Fora de sintonia em todos os estamentos sociais, tanto em relação aos ex-colegas quanto da humanidade ao redor, o velho tenta ganhar tempo passando um período numa gigantesca enfermaria pública, ambiente de pesadelo que ele enxerga como sua salvação passageira. Tentava assim economizar na pensão para poder continuar nela, pois os dias em que estava internado não contavam no aluguel. Inclusive a dona alugava o quarto para encontros amorosos. Mas em vão. Ele acaba indo mesmo para a rua, viver sua situação limite. Leva com ele algumas roupas, nenhum relógio e o cachorro.

É salvo pela quebra de confiança que produz no seu companheiro fiel, ao tentar um suicídio duplo na ferrovia.
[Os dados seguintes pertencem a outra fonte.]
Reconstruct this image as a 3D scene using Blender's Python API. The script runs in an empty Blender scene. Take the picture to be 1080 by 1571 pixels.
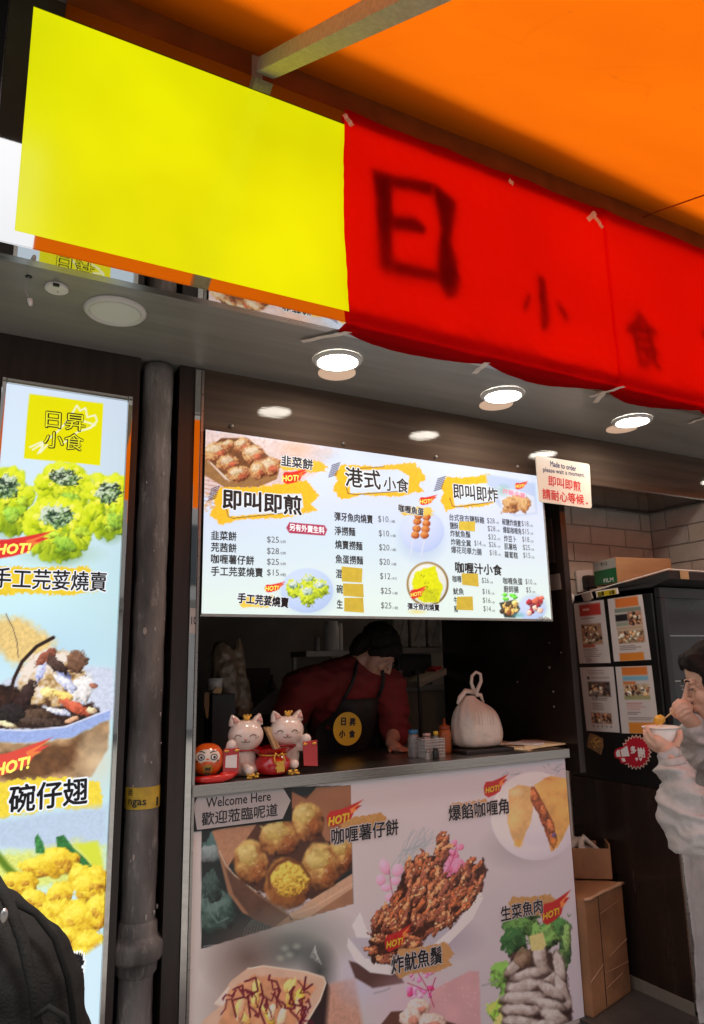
import bpy, bmesh, math, random
import numpy as np
from mathutils import Vector, Matrix, noise as mnoise

# ------------------------------------------------------------------ camera, world, sun, exposure
SC = bpy.context.scene
COL = SC.collection
PI = math.pi
FOC = 1112.0
CX, CY = 540.0, 785.5
CAM = np.array([0.0, -2.6, 1.5])
vv = np.array([435 - CX, -4505 - CY, FOC]); vv /= np.linalg.norm(vv)
vh = np.array([2600 - CX, 978 - CY, FOC]); vh /= np.linalg.norm(vh)
vh = vh - vv * vv.dot(vh); vh /= np.linalg.norm(vh)
vd = np.cross(vv, vh)
if vd[2] < 0: vd = -vd
AX = np.array([vh, vd, vv])

cam_data = bpy.data.cameras.new('camera')
cam = bpy.data.objects.new('camera', cam_data)
COL.objects.link(cam)
SC.camera = cam
cam_data.sensor_fit = 'VERTICAL'
cam_data.sensor_height = 24.0
cam_data.lens = FOC / 1571.0 * 24.0
cam_data.clip_start = 0.05
cam_data.clip_end = 300.0
_r, _u, _b = AX @ np.array([1, 0, 0.]), AX @ np.array([0, -1, 0.]), AX @ np.array([0, 0, -1.])
cam.matrix_world = Matrix(((_r[0], _u[0], _b[0], CAM[0]), (_r[1], _u[1], _b[1], CAM[1]), (_r[2], _u[2], _b[2], CAM[2]), (0, 0, 0, 1)))

SUN_EL, SUN_AZ = math.radians(72), math.radians(186)      # high sun from the street side, hazy
world = bpy.data.worlds.new('World')
SC.world = world
world.use_nodes = True
wn = world.node_tree
bg = wn.nodes['Background']
sky = wn.nodes.new('ShaderNodeTexSky')
sky.sky_type = 'NISHITA'
sky.sun_disc = False
sky.sun_elevation = SUN_EL
sky.sun_rotation = SUN_AZ
sky.dust_density = 4.0
sky.air_density = 1.0
sky.ozone_density = 1.0
hs = wn.nodes.new('ShaderNodeHueSaturation'); hs.inputs['Saturation'].default_value = .30      # hazy, nearly white daylight
wn.links.new(sky.outputs[0], hs.inputs['Color']); wn.links.new(hs.outputs[0], bg.inputs[0])
bg.inputs[1].default_value = 0.15

sun_data = bpy.data.lights.new('sun', 'SUN')
sun_data.energy = 3.4
sun_data.angle = math.radians(14)
sun_data.color = (1.0, 0.95, 0.88)
sun = bpy.data.objects.new('sun', sun_data)
COL.objects.link(sun)
_sd = Vector((math.sin(SUN_AZ) * math.cos(SUN_EL), math.cos(SUN_AZ) * math.cos(SUN_EL), math.sin(SUN_EL)))
sun.rotation_euler = _sd.to_track_quat('Z', 'Y').to_euler()
sun.location = (0, -6, 12)

SC.view_settings.view_transform = 'Standard'
SC.view_settings.look = 'None'
SC.view_settings.exposure = 0.92
SC.view_settings.gamma = 1.0
SC.view_settings.use_curve_mapping = False
SC.render.engine = 'CYCLES'
SC.cycles.use_denoising = True
SC.cycles.max_bounces = 8
SC.cycles.transmission_bounces = 8
SC.cycles.transparent_max_bounces = 12
SC.cycles.sample_clamp_indirect = 4.0

# ------------------------------------------------------------------ geometry of the place: a point seen at (x, y) on a plane of the room
def ray(x, y): return AX @ np.array([x - CX, y - CY, FOC])
def atX(x, y, X): r = ray(x, y); return CAM + (X - CAM[0]) / r[0] * r
def atY(x, y, Y): r = ray(x, y); return CAM + (Y - CAM[1]) / r[1] * r
def atZ(x, y, Z): r = ray(x, y); return CAM + (Z - CAM[2]) / r[2] * r
def atD(x, y, d): return CAM + d * ray(x, y) / FOC
def proj(P):
    c = (np.asarray(P, float) - CAM) @ AX      # AX.T @ v
    return CX + FOC * c[..., 0] / c[..., 2], CY + FOC * c[..., 1] / c[..., 2]

# ------------------------------------------------------------------ object helpers
def tag(o, label=None, cat=None, group=None, kind=None):
    if label: o['label'] = label
    if cat: o['category'] = cat
    if group: o['group'] = group
    if kind: o['kind'] = kind
    return o
def thing(name, label, cat, loc=(0, 0, 0), group=None):
    o = bpy.data.objects.new(name, None)
    o.empty_display_size = 0.05
    COL.objects.link(o)
    o.location = Vector([float(v) for v in loc])
    return tag(o, label, cat, group)
def off(parent):
    """world offset of the things in a chain (no rotations are used on parents)"""
    v = Vector((0, 0, 0))
    while parent is not None:
        v += parent.location; parent = parent.parent
    return v
def link(name, me, mat, parent=None, smooth=False):
    o = bpy.data.objects.new(name, me)
    COL.objects.link(o)
    if mat is not None:
        me.materials.clear()
        for m in (mat if isinstance(mat, (list, tuple)) else [mat]): me.materials.append(m)
    if smooth:
        me.polygons.foreach_set('use_smooth', [True] * len(me.polygons))
    if parent is not None:
        o.parent = parent
        o.location = -off(parent)
    return o
def link_at(name, me, mat, loc, parent=None, smooth=False):
    o = link(name, me, mat, parent, smooth)
    o.location = Vector(loc) - (off(parent) if parent is not None else Vector((0, 0, 0)))
    return o

class MB:
    """collects shapes into one mesh"""
    def __init__(s): s.v = []; s.f = []; s.m = []; s.mi = 0
    def add(s, vs, fs):
        n = len(s.v); s.v += [tuple(float(c) for c in v) for v in vs]
        s.f += [tuple(i + n for i in f) for f in fs]; s.m += [s.mi] * len(fs); return s
    def box(s, x0, x1, y0, y1, z0, z1):
        return s.add([(x0,y0,z0),(x1,y0,z0),(x1,y1,z0),(x0,y1,z0),(x0,y0,z1),(x1,y0,z1),(x1,y1,z1),(x0,y1,z1)],
                     [(0,3,2,1),(4,5,6,7),(0,1,5,4),(1,2,6,5),(2,3,7,6),(3,0,4,7)])
    def obox(s, c, ax, ay, az):
        """box about centre c with half-axis vectors"""
        c = Vector(c); ax = Vector(ax); ay = Vector(ay); az = Vector(az)
        vs = [c + i*ax + j*ay + k*az for k in (-1,1) for i, j in ((-1,-1),(1,-1),(1,1),(-1,1))]
        return s.add(vs, [(0,3,2,1),(4,5,6,7),(0,1,5,4),(1,2,6,5),(2,3,7,6),(3,0,4,7)])
    def prism(s, pts, ext):
        """polygon of 3D points pushed along ext"""
        n = len(pts); e = Vector(ext)
        vs = [Vector(p) for p in pts] + [Vector(p) + e for p in pts]
        fs = [tuple(range(n)), tuple(range(2*n-1, n-1, -1))] + [(i, i+n, (i+1) % n + n, (i+1) % n) for i in range(n)]
        return s.add(vs, fs)
    def tube(s, pts, rad, seg=8, cap=True, closed=False):
        pts = [Vector(p) for p in pts]; n = len(pts)
        rs = rad if isinstance(rad, (list, tuple)) else [rad] * n
        rings = []; up = None
        for i, p in enumerate(pts):
            d = (pts[min(i+1, n-1)] - pts[max(i-1, 0)]) if not closed else (pts[(i+1) % n] - pts[i-1])
            d.normalize()
            if up is None:
                up = Vector((0,0,1)) if abs(d.z) < .9 else Vector((1,0,0))
            a = d.cross(up); a.normalize(); b = d.cross(a); up = a.cross(d) if True else up
            up.normalize()
            rings.append([p + rs[i]*(math.cos(2*PI*k/seg)*a + math.sin(2*PI*k/seg)*b) for k in range(seg)])
        vs = [v for r in rings for v in r]; fs = []
        m = n if closed else n-1
        for i in range(m):
            j = (i+1) % n
            for k in range(seg):
                k2 = (k+1) % seg
                fs.append((i*seg+k, i*seg+k2, j*seg+k2, j*seg+k))
        if cap and not closed:
            fs.append(tuple(range(seg-1, -1, -1))); fs.append(tuple((n-1)*seg+k for k in range(seg)))
        return s.add(vs, fs)
    def lathe(s, prof, c=(0,0,0), seg=24, ax='Z', cap=True):
        """prof: (r, h) list"""
        c = Vector(c); vs = []; n = len(prof)
        for r, h in prof:
            for k in range(seg):
                a = 2*PI*k/seg; p = (r*math.cos(a), r*math.sin(a), h)
                if ax == 'Y': p = (p[0], h, p[1])
                if ax == 'X': p = (h, p[0], p[1])
                vs.append(c + Vector(p))
        fs = [(i*seg+k, i*seg+(k+1) % seg, (i+1)*seg+(k+1) % seg, (i+1)*seg+k) for i in range(n-1) for k in range(seg)]
        if cap: fs += [tuple(range(seg-1,-1,-1)), tuple((n-1)*seg+k for k in range(seg))]
        return s.add(vs, fs)
    def ball(s, c, r, seg=16, rings=10, rot=None):
        c = Vector(c); r = (r, r, r) if not isinstance(r, (tuple, list)) else r
        vs = []
        for i in range(rings+1):
            t = PI*i/rings
            for k in range(seg):
                a = 2*PI*k/seg
                p = Vector((r[0]*math.sin(t)*math.cos(a), r[1]*math.sin(t)*math.sin(a), r[2]*math.cos(t)))
                if rot is not None: p = rot @ p
                vs.append(c + p)
        fs = [(i*seg+k, (i+1)*seg+k, (i+1)*seg+(k+1) % seg, i*seg+(k+1) % seg) for i in range(rings) for k in range(seg)]
        return s.add(vs, fs)
    def limb(s, pts, rads, seg=14):
        """spheres joined by tapering cones: for organic()"""
        for p, r in zip(pts, rads): s.ball(p, r, seg, 9)
        for i in range(len(pts)-1):
            s.tube([pts[i], pts[i+1]], [rads[i], rads[i+1]], seg)
        return s
    def mesh(s, name='mesh'):
        me = bpy.data.meshes.new(name); me.from_pydata(s.v, [], s.f)
        if any(s.m): me.polygons.foreach_set('material_index', s.m)
        me.validate(); me.update(); return me
    def build(s, name, mat, parent=None, smooth=False, bevel=0.0, seg=2):
        me = s.mesh(name)
        if bevel > 0 or True:
            bm = bmesh.new(); bm.from_mesh(me)
            bmesh.ops.recalc_face_normals(bm, faces=bm.faces)
            if bevel > 0:
                es = [e for e in bm.edges if len(e.link_faces) == 2 and e.calc_face_angle(0) > 0.5]
                if es: bmesh.ops.bevel(bm, geom=es, offset=bevel, segments=seg, affect='EDGES', profile=.6, clamp_overlap=True)
            bm.to_mesh(me); bm.free()
        return link(name, me, mat, parent, smooth)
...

Os dois escapam, mas Flicke (esse é o nome do cão) agora foge dele. O esforço que faz para recuperar o amor perdido acaba trazendo de volta a alegria e a esperança. Na cidades dos grandes espaços carcomidos e vazios, onde as pessoas cumprem seus afazeres rotineiros, onde não há mais lugar para a comunhão coletiva, onde todos estão apartados de todos, a ligação amoroso de um velho com um cachorro encerra uma lição. É preciso recuperar o tempo jogado fora, não desesperar, insistir, mesmo que tudo pareça conspirar contra.

Eis a obra-prima de Vittorio de Sica, que conheci primeiro como ator, fazendo adoráveis bobagens e interpretando papéis histriônicos de juiz, advogado, pilantra. Um talento fantástico, que ao dirigir Ladrões de Bicicleta ou Duas Mulheres deslumbrou a todos. Grande Vittorio de Sica, que desafia o tempo com suas lições de Mestre do cinema. Vamos ver, rever seus filmes e redescobrir a Sétima Arte, essa maravilha da indústria pautada pelo gênio.

RETORNO - Imagem desta edição: Carlo Battisti, o aposentado em Umberto D., de costas para o trabalho produtivo, representado pelo andaime com operários. Ele sofre com o tempo sequestrado de suas mãos e do seu bolso.